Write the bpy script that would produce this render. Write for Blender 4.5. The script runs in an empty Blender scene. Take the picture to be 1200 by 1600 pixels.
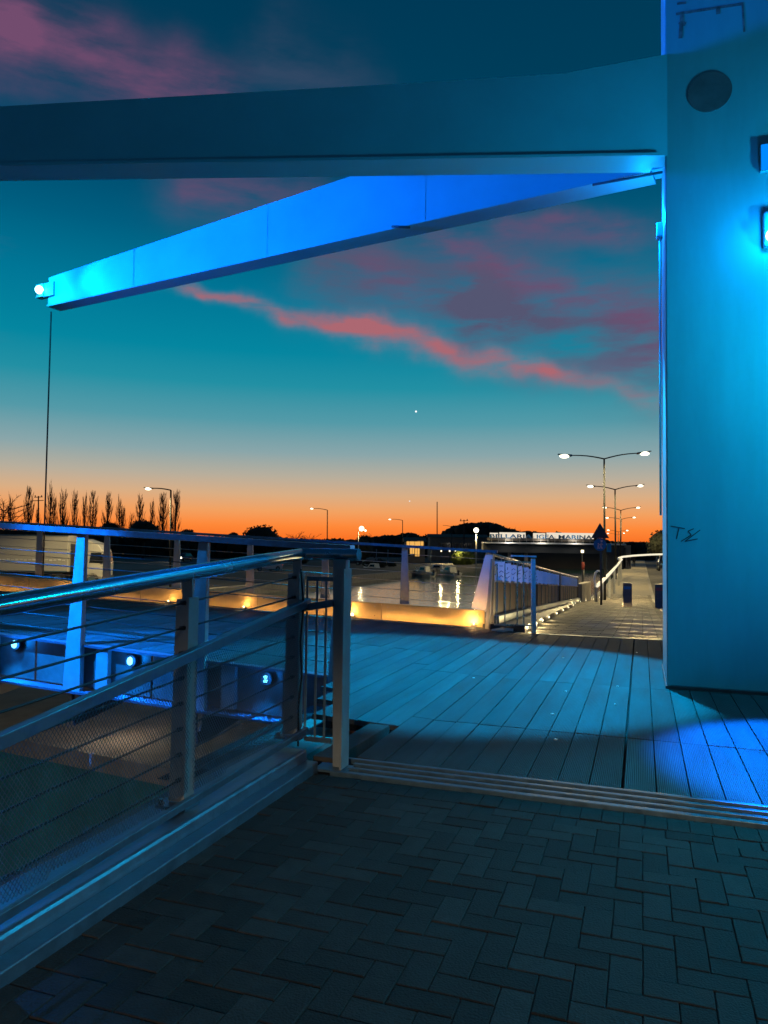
import bpy, math, random
from mathutils import Vector, Matrix

random.seed(11)
SC = bpy.context.scene
COL = SC.collection
PI = math.pi

# ------------------------------------------------------------------ camera
FPX = 1160.0                                    # focal length in pixels of a 1200 x 1600 picture
HC = 1.1
TH, RO = math.atan(53 / FPX), math.radians(0.8)
_f = Vector((0, math.cos(TH), math.sin(TH)))
_u0 = Vector((0, -math.sin(TH), math.cos(TH)))
_r0 = Vector((1, 0, 0))
_r = _r0 * math.cos(RO) + _u0 * math.sin(RO)
_u = _u0 * math.cos(RO) - _r0 * math.sin(RO)
CAM = Vector((0, 0, HC))
cam_d = bpy.data.cameras.new('camera')
cam_d.sensor_fit = 'VERTICAL'
cam_d.sensor_height = 36.0
cam_d.lens = FPX / 1600 * 36.0
cam_d.clip_start = 0.05
cam_d.clip_end = 3000
cam = bpy.data.objects.new('camera', cam_d)
COL.objects.link(cam)
cam.matrix_world = Matrix((( _r.x, _u.x, -_f.x, 0), (_r.y, _u.y, -_f.y, 0), (_r.z, _u.z, -_f.z, HC), (0, 0, 0, 1)))
SC.camera = cam

# ------------------------------------------------------------------ exposure
SC.view_settings.view_transform = 'Standard'
SC.view_settings.look = 'None'
SC.view_settings.exposure = 0.0
SC.view_settings.gamma = 1.0
SC.view_settings.use_curve_mapping = False
SC.cycles.use_denoising = True
SC.cycles.max_bounces = 6
SC.cycles.sample_clamp_indirect = 4.0


def lin(r, g, b):
    def c(x):
        x /= 255.0
        return x / 12.92 if x <= 0.04045 else ((x + 0.055) / 1.055) ** 2.4
    return (c(r), c(g), c(b), 1.0)


# ------------------------------------------------------------------ measured points -> places
def ray(px, py):
    return (_f + _r * ((px - 600) / FPX) + _u * ((800 - py) / FPX))


def at(px, py, Y):
    d = ray(px, py)
    return CAM + d * (Y / d.y)


def on(px, py, z):
    d = ray(px, py)
    return CAM + d * ((z - HC) / d.z)


def pix(p):
    q = Vector(p) - CAM
    w = q.dot(_f)
    if w <= 0.01:
        return (-9999, -9999, w)
    return (600 + FPX * q.dot(_r) / w, 800 - FPX * q.dot(_u) / w, w)


PH = math.atan(403 / FPX)
CP, SP = math.cos(PH), math.sin(PH)


def W(u, v, z=0.0):                              # u along the quay walk, v to its right
    return Vector((v * CP + u * SP, -v * SP + u * CP, z))


def UV(p):
    return (p[0] * SP + p[1] * CP, p[0] * CP - p[1] * SP)


DU, DV, DZ = W(1, 0), W(0, 1), Vector((0, 0, 1))

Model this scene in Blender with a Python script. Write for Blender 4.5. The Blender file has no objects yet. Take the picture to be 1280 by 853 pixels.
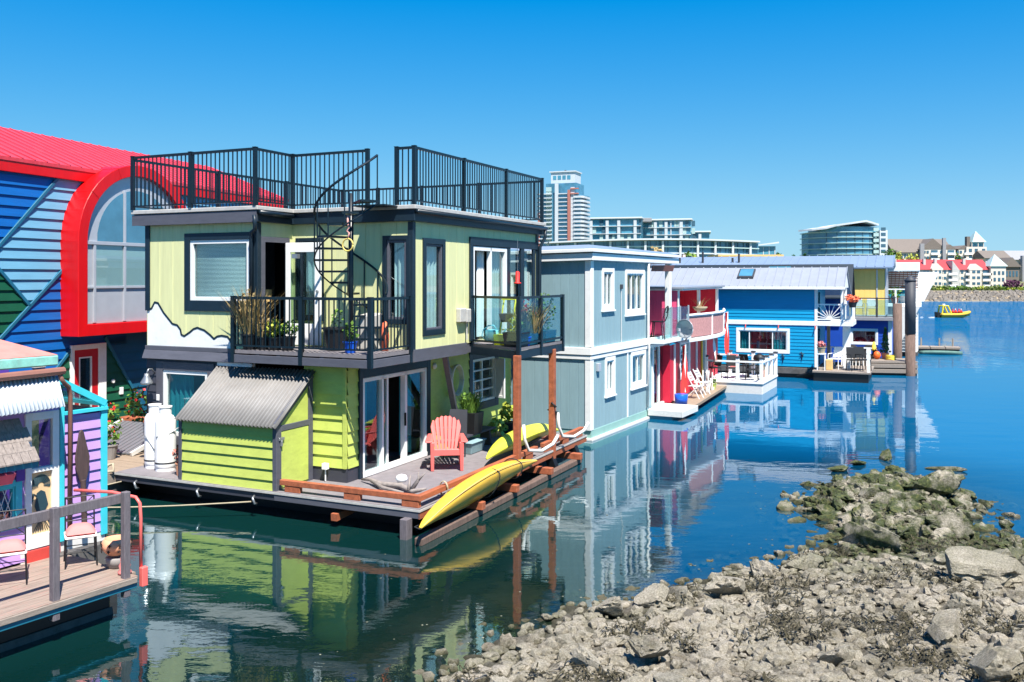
import bpy, bmesh, math, random
import numpy as np
from mathutils import Vector, Matrix, noise
R = math.radians
random.seed(7)
SC = bpy.context.scene
COL = SC.collection

# ------------------------------------------------------------------ helpers
def lin(h):
    if not isinstance(h, str):
        return tuple(h)
    h = h.lstrip('#')
    return tuple(((c / 12.92) if c <= .04045 else ((c + .055) / 1.055) ** 2.4)
                 for c in (int(h[i:i + 2], 16) / 255 for i in (0, 2, 4)))


def mat(name, col, rough=.6, var=.12, scale=3., bump=.0, bscale=40., metal=0., spec=.4, stretch=(1, 1, 1), dirt=0., dirtcol=(.12, .1, .08), fine=0.):
    m = bpy.data.materials.new(name)
    m.use_nodes = True
    nt = m.node_tree
    N, K = nt.nodes, nt.links
    b = N['Principled BSDF']
    c = lin(col)
    b.inputs['Roughness'].default_value = rough
    b.inputs['Metallic'].default_value = metal
    b.inputs['Specular IOR Level'].default_value = spec
    tc = N.new('ShaderNodeTexCoord')
    mp = N.new('ShaderNodeMapping')
    mp.inputs['Scale'].default_value = stretch
    K.new(tc.outputs['Object'], mp.inputs['Vector'])
    n1 = N.new('ShaderNodeTexNoise')
    n1.inputs['Scale'].default_value = scale
    n1.inputs['Detail'].default_value = 6
    n1.inputs['Roughness'].default_value = .65
    K.new(mp.outputs[0], n1.inputs['Vector'])
    cr = N.new('ShaderNodeValToRGB')
    cr.color_ramp.elements[0].position = .3
    cr.color_ramp.elements[1].position = .7
    cr.color_ramp.elements[0].color = (*[x * (1 - var) for x in c], 1)
    cr.color_ramp.elements[1].color = (*[min(1, x * (1 + var)) for x in c], 1)
    K.new(n1.outputs['Fac'], cr.inputs['Fac'])
    out = cr.outputs['Color']
    if dirt > 0:
        n2 = N.new('ShaderNodeTexNoise')
        n2.inputs['Scale'].default_value = scale * 2.3
        n2.inputs['Detail'].default_value = 10
        n2.inputs['Roughness'].default_value = .75
        K.new(mp.outputs[0], n2.inputs['Vector'])
        r2 = N.new('ShaderNodeValToRGB')
        r2.color_ramp.elements[0].position = .52
        r2.color_ramp.elements[1].position = .72
        K.new(n2.outputs['Fac'], r2.inputs['Fac'])
        mu = N.new('ShaderNodeMath')
        mu.operation = 'MULTIPLY'
        mu.inputs[1].default_value = dirt
        K.new(r2.outputs['Color'], mu.inputs[0])
        mx = N.new('ShaderNodeMix')
        mx.data_type = 'RGBA'
        K.new(mu.outputs[0], mx.inputs['Factor'])
        K.new(out, mx.inputs['A'])
        mx.inputs['B'].default_value = (*lin(dirtcol), 1)
        out = mx.outputs['Result']
    K.new(out, b.inputs['Base Color'])
    if bump > 0:
        n3 = N.new('ShaderNodeTexNoise')
        n3.inputs['Scale'].default_value = bscale
        n3.inputs['Detail'].default_value = 5
        K.new(mp.outputs[0], n3.inputs['Vector'])
        bp = N.new('ShaderNodeBump')
        bp.inputs['Strength'].default_value = bump
        bp.inputs['Distance'].default_value = .02
        K.new(n3.outputs['Fac'], bp.inputs['Height'])
        K.new(bp.outputs[0], b.inputs['Normal'])
    return m


def glassmat(name, tint=(.8, .9, .9), refl=.09, rough=.02):
    m = bpy.data.materials.new(name)
    m.use_nodes = True
    nt = m.node_tree
    N, K = nt.nodes, nt.links
    N.remove(N['Principled BSDF'])
    t = N.new('ShaderNodeBsdfTransparent')
    t.inputs[0].default_value = (*tint, 1)
    g = N.new('ShaderNodeBsdfGlossy')
    g.inputs['Roughness'].default_value = rough
    g.inputs['Color'].default_value = (.9, .95, 1, 1)
    f = N.new('ShaderNodeLayerWeight')
    f.inputs['Blend'].default_value = .5
    pw_ = N.new('ShaderNodeMath')
    pw_.operation = 'POWER'
    pw_.inputs[1].default_value = 4
    K.new(f.outputs['Facing'], pw_.inputs[0])
    a = N.new('ShaderNodeMath')
    a.operation = 'MULTIPLY_ADD'
    a.use_clamp = True
    a.inputs[1].default_value = .6
    a.inputs[2].default_value = refl
    K.new(pw_.outputs[0], a.inputs[0])
    mx = N.new('ShaderNodeMixShader')
    K.new(a.outputs[0], mx.inputs[0])
    K.new(t.outputs[0], mx.inputs[1])
    K.new(g.outputs[0], mx.inputs[2])
    K.new(mx.outputs[0], N['Material Output'].inputs[0])
    return m


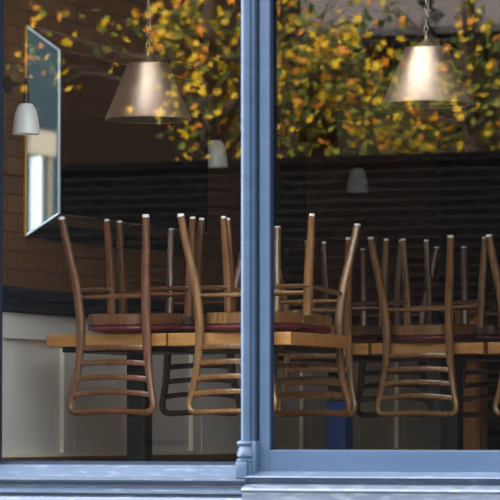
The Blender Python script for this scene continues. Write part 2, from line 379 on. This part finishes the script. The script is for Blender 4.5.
——
*What is expected:*
Copy out each line exactly, without the pictures.

*Exercise result:*
Write the bpy script that would produce this render. Write for Blender 4.5. The script runs in an empty Blender scene. Take the picture to be 1200 by 1600 pixels.
import bpy, math, random
from mathutils import Vector, Matrix

random.seed(11)
SC = bpy.context.scene
COL = SC.collection
PI = math.pi

# ------------------------------------------------------------------ camera
FPX = 1160.0                                    # focal length in pixels of a 1200 x 1600 picture
HC = 1.1
TH, RO = math.atan(53 / FPX), math.radians(0.8)
_f = Vector((0, math.cos(TH), math.sin(TH)))
_u0 = Vector((0, -math.sin(TH), math.cos(TH)))
_r0 = Vector((1, 0, 0))
_r = _r0 * math.cos(RO) + _u0 * math.sin(RO)
_u = _u0 * math.cos(RO) - _r0 * math.sin(RO)
CAM = Vector((0, 0, HC))
cam_d = bpy.data.cameras.new('camera')
cam_d.sensor_fit = 'VERTICAL'
cam_d.sensor_height = 36.0
cam_d.lens = FPX / 1600 * 36.0
cam_d.clip_start = 0.05
cam_d.clip_end = 3000
cam = bpy.data.objects.new('camera', cam_d)
COL.objects.link(cam)
cam.matrix_world = Matrix((( _r.x, _u.x, -_f.x, 0), (_r.y, _u.y, -_f.y, 0), (_r.z, _u.z, -_f.z, HC), (0, 0, 0, 1)))
SC.camera = cam

# ------------------------------------------------------------------ exposure
SC.view_settings.view_transform = 'Standard'
SC.view_settings.look = 'None'
SC.view_settings.exposure = 0.0
SC.view_settings.gamma = 1.0
SC.view_settings.use_curve_mapping = False
SC.cycles.use_denoising = True
SC.cycles.max_bounces = 6
SC.cycles.sample_clamp_indirect = 4.0


def lin(r, g, b):
    def c(x):
        x /= 255.0
        return x / 12.92 if x <= 0.04045 else ((x + 0.055) / 1.055) ** 2.4
    return (c(r), c(g), c(b), 1.0)


# ------------------------------------------------------------------ measured points -> places
def ray(px, py):
    return (_f + _r * ((px - 600) / FPX) + _u * ((800 - py) / FPX))


def at(px, py, Y):
    d = ray(px, py)
    return CAM + d * (Y / d.y)


def on(px, py, z):
    d = ray(px, py)
    return CAM + d * ((z - HC) / d.z)


def pix(p):
    q = Vector(p) - CAM
    w = q.dot(_f)
    if w <= 0.01:
        return (-9999, -9999, w)
    return (600 + FPX * q.dot(_r) / w, 800 - FPX * q.dot(_u) / w, w)


PH = math.atan(403 / FPX)
CP, SP = math.cos(PH), math.sin(PH)


def W(u, v, z=0.0):                              # u along the quay walk, v to its right
    return Vector((v * CP + u * SP, -v * SP + u * CP, z))


def UV(p):
    return (p[0] * SP + p[1] * CP, p[0] * CP - p[1] * SP)


DU, DV, DZ = W(1, 0), W(0, 1), Vector((0, 0, 1))

Model this scene in Blender with a Python script. Write for Blender 4.5. The Blender file has no objects yet. Take the picture to be 1280 by 853 pixels.
import bpy, bmesh, math, random
import numpy as np
from mathutils import Vector, Matrix, noise
R = math.radians
random.seed(7)
SC = bpy.context.scene
COL = SC.collection

# ------------------------------------------------------------------ helpers
def lin(h):
    if not isinstance(h, str):
        return tuple(h)
    h = h.lstrip('#')
    return tuple(((c / 12.92) if c <= .04045 else ((c + .055) / 1.055) ** 2.4)
                 for c in (int(h[i:i + 2], 16) / 255 for i in (0, 2, 4)))


def mat(name, col, rough=.6, var=.12, scale=3., bump=.0, bscale=40., metal=0., spec=.4, stretch=(1, 1, 1), dirt=0., dirtcol=(.12, .1, .08), fine=0.):
    m = bpy.data.materials.new(name)
    m.use_nodes = True
    nt = m.node_tree
    N, K = nt.nodes, nt.links
    b = N['Principled BSDF']
    c = lin(col)
    b.inputs['Roughness'].default_value = rough
    b.inputs['Metallic'].default_value = metal
    b.inputs['Specular IOR Level'].default_value = spec
    tc = N.new('ShaderNodeTexCoord')
    mp = N.new('ShaderNodeMapping')
    mp.inputs['Scale'].default_value = stretch
    K.new(tc.outputs['Object'], mp.inputs['Vector'])
    n1 = N.new('ShaderNodeTexNoise')
    n1.inputs['Scale'].default_value = scale
    n1.inputs['Detail'].default_value = 6
    n1.inputs['Roughness'].default_value = .65
    K.new(mp.outputs[0], n1.inputs['Vector'])
    cr = N.new('ShaderNodeValToRGB')
    cr.color_ramp.elements[0].position = .3
    cr.color_ramp.elements[1].position = .7
    cr.color_ramp.elements[0].color = (*[x * (1 - var) for x in c], 1)
    cr.color_ramp.elements[1].color = (*[min(1, x * (1 + var)) for x in c], 1)
    K.new(n1.outputs['Fac'], cr.inputs['Fac'])
    out = cr.outputs['Color']
    if dirt > 0:
        n2 = N.new('ShaderNodeTexNoise')
        n2.inputs['Scale'].default_value = scale * 2.3
        n2.inputs['Detail'].default_value = 10
        n2.inputs['Roughness'].default_value = .75
        K.new(mp.outputs[0], n2.inputs['Vector'])
        r2 = N.new('ShaderNodeValToRGB')
        r2.color_ramp.elements[0].position = .52
        r2.color_ramp.elements[1].position = .72
        K.new(n2.outputs['Fac'], r2.inputs['Fac'])
        mu = N.new('ShaderNodeMath')
        mu.operation = 'MULTIPLY'
        mu.inputs[1].default_value = dirt
        K.new(r2.outputs['Color'], mu.inputs[0])
        mx = N.new('ShaderNodeMix')
        mx.data_type = 'RGBA'
        K.new(mu.outputs[0], mx.inputs['Factor'])
        K.new(out, mx.inputs['A'])
        mx.inputs['B'].default_value = (*lin(dirtcol), 1)
        out = mx.outputs['Result']
    K.new(out, b.inputs['Base Color'])
    if bump > 0:
        n3 = N.new('ShaderNodeTexNoise')
        n3.inputs['Scale'].default_value = bscale
        n3.inputs['Detail'].default_value = 5
        K.new(mp.outputs[0], n3.inputs['Vector'])
        bp = N.new('ShaderNodeBump')
        bp.inputs['Strength'].default_value = bump
        bp.inputs['Distance'].default_value = .02
        K.new(n3.outputs['Fac'], bp.inputs['Height'])
        K.new(bp.outputs[0], b.inputs['Normal'])
    return m


def glassmat(name, tint=(.8, .9, .9), refl=.09, rough=.02):
    m = bpy.data.materials.new(name)
    m.use_nodes = True
    nt = m.node_tree
    N, K = nt.nodes, nt.links
    N.remove(N['Principled BSDF'])
    t = N.new('ShaderNodeBsdfTransparent')
    t.inputs[0].default_value = (*tint, 1)
    g = N.new('ShaderNodeBsdfGlossy')
    g.inputs['Roughness'].default_value = rough
    g.inputs['Color'].default_value = (.9, .95, 1, 1)
    f = N.new('ShaderNodeLayerWeight')
    f.inputs['Blend'].default_value = .5
    pw_ = N.new('ShaderNodeMath')
    pw_.operation = 'POWER'
    pw_.inputs[1].default_value = 4
    K.new(f.outputs['Facing'], pw_.inputs[0])
    a = N.new('ShaderNodeMath')
    a.operation = 'MULTIPLY_ADD'
    a.use_clamp = True
    a.inputs[1].default_value = .6
    a.inputs[2].default_value = refl
    K.new(pw_.outputs[0], a.inputs[0])
    mx = N.new('ShaderNodeMixShader')
    K.new(a.outputs[0], mx.inputs[0])
    K.new(t.outputs[0], mx.inputs[1])
    K.new(g.outputs[0], mx.inputs[2])
    K.new(mx.outputs[0], N['Material Output'].inputs[0])
    return m


The Blender Python script for this scene continues. Write part 2, from line 379 on. This part finishes the script. The script is for Blender 4.5.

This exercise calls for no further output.